-- begin EXTRACTED ENTRIES --
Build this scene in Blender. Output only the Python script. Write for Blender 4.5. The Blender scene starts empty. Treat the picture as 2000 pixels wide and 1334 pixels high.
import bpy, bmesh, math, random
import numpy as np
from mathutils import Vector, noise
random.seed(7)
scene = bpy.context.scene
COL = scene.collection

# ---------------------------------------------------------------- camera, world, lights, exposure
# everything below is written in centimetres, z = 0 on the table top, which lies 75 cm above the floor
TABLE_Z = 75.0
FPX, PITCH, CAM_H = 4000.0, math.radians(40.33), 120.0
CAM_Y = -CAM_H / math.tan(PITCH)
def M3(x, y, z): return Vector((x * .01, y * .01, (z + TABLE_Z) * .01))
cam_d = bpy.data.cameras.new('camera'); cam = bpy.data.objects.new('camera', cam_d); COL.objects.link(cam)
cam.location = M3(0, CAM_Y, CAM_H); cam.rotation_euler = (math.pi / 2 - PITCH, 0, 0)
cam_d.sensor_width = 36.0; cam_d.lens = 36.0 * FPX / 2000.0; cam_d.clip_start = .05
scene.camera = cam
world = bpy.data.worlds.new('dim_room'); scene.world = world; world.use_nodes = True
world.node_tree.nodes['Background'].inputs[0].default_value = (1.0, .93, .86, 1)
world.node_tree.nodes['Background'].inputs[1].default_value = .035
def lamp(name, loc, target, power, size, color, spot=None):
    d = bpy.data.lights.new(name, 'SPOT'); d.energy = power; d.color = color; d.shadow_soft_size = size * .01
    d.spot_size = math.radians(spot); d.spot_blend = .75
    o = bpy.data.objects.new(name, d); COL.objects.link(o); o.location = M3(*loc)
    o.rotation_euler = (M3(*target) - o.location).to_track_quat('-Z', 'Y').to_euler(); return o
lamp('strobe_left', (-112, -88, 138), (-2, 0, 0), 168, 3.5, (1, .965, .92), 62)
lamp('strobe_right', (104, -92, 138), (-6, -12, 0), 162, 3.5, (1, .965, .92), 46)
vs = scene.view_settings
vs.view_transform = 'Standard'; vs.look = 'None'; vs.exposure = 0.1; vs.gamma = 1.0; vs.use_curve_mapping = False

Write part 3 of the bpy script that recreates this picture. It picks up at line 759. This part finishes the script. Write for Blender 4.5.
-- end EXTRACTED ENTRIES --
YOUR OBJECTIVE: Find each line holding "script". Copy it out.

TASK ANSWER:
Build this scene in Blender. Output only the Python script. Write for Blender 4.5. The Blender scene starts empty. Treat the picture as 2000 pixels wide and 1334 pixels high.
Write part 3 of the bpy script that recreates this picture. It picks up at line 759. This part finishes the script. Write for Blender 4.5.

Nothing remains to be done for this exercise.